UA-89169382-1 Crônicas de Juvenal: Gobineau-zando a Ciência

terça-feira, 27 de setembro de 2016

Gobineau-zando a Ciência

A notícia tinha passado despercebida, apesar da sua importância. Mas ainda dá tempo de retoma-la ainda que ela caia no esquecimento.

É bem verdade que, de tempos em tempos, isso acontece mesmo: quando uma parte representativa da comunidade científica acredita que a discussão sobre a existência (ou não) de raças entre seres humanas havia chegado a um termo, eis que um pesquisador vem a público e, munido de novos dados de pesquisa, argumenta que a raça ainda possui relevância para a classificação genética da população humana.

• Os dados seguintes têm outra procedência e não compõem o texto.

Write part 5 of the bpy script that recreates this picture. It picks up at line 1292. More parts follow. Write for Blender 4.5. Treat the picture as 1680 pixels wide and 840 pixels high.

Há, contudo, duas novidades nesta notícia publicada no jornal Folha de S. Paulo online do dia 22 de setembro de 2016, em relação às precedentes. A primeira novidade é que, desta vez, a retomada do tema racial não acontece propriamente pela voz de um cientista, mas pela de um jornalista científico. Em entrevista telefônica ao também jornalista de ciência Reinaldo José Lopes, da Folha de S. Paulo, o jornalista britânico Nicholas Wade, 74 anos, explica a razão pela qual ele decidiu dedicar todo um livro, intitulado Uma Herança Incômoda, ao tema: "Senti que era meu dever contar ao público o que estava sendo descoberto sobre a natureza das raças humanas – os fatos estavam todos lá, na literatura científica, mas colocados de uma forma oblíqua, por meio de uma série de eufemismos."

Detrator da obliquidade e dos eufemismos, Wade descreve sua obra nos seguintes termos: "O livro tem duas partes. A primeira, sobre as diferenças genéticas mais gerais entre as raças humanas, não me parece algo controverso. A segunda parte do livro, de fato, é uma conjectura, um palpite bem informado" sobre o fato de que "parece haver uma diferença sutil no comportamento social nas várias regiões do mundo, em especial no que se refere ao nível de confiança entre os indivíduos". "Ao longo da história," explica o autor, "isso levou ao desenvolvimento de civilizações com características distintas", o que seria supostamente explicado pela variância genética entre populações".

Bem, até aqui, nada de aparentemente muito novo em relação ao racismo científico do Séc. XIX, quando as variações culturais entre as populações humanas costumavam ser explicadas em função do fenótipo (aparência) do indivíduo (sim, já existiu uma época em que a ciência sustentava este tipo de teoria). A segunda novidade que vejo na abordagem do jornalista Wade reside no entendimento que ele tem dos cientistas sociais - ou, mais propriamente, do impacto que ele acredita que sua obra terá junto a estes últimos: "Não acho que mais evidências farão com que os que não aceitam a ideia de raça mudem de opinião. É a mesma coisa com os criacionistas que defendem a verdade literal da Bíblia – as evidências da evolução estão aí aos montes, mas nem por isso eles mudam de ideia. Os cientistas sociais são muito parecidos com os criacionistas nesse aspecto."

A opinião de Wade sobre a posição dos cientistas sociais merece, porém, uma ressalva importante: se, por um lado, o estudo sobre as raças parecia ter perdido relativa capacidade explicativa para a Genética até a publicação deste livro, por outro, a questão racial continua tendo muita relevância no campo das Ciências Sociais. E a razão para isto é simples: a despeito da (in)existência de qualquer base genética concreta naquilo que se entende por "raça", os cientistas sociais se interessam em compreender porque as pessoas ainda continuam, nos dias de hoje, a emitir julgamentos e fazer opções em função da percepção de características fenotípicas das pessoas.

Portanto, ao contrário do que o Sr. Wade anuncia, não é de todo exato dizer que os cientistas sociais não se interessam pela raça, já que a crença na sua existência continua mobilizando o comportamento de muitos e está relacionada a fenômenos sociais tais como o preconceito de raça, de cor, de gênero e de origem.

Aliás, livros como Uma Herança Incômoda apenas confirmam a intuição dos cientistas sociais de que o melhor caminho para se compreender a permanência do termo "raça" na pauta das discussões científicas, em pleno Séc. XXI, tenha muito pouco a ver a questão genética propriamente dita - como pretende Nicholas Wade - e muito mais com o próprio fenômeno do racismo.

P.S.= O título da postagem é uma referência ao francês Arthur de Gobineau, um dos grandes teóricos do racismo científico do Séc. XIX. Amigo próximo de D. Pedro II, Gobineau escreveu Essai sur l'inégalité des races humaines ("Ensaio sobre a Desigualdade das Raças Humanas") depois ter morado no Brasil.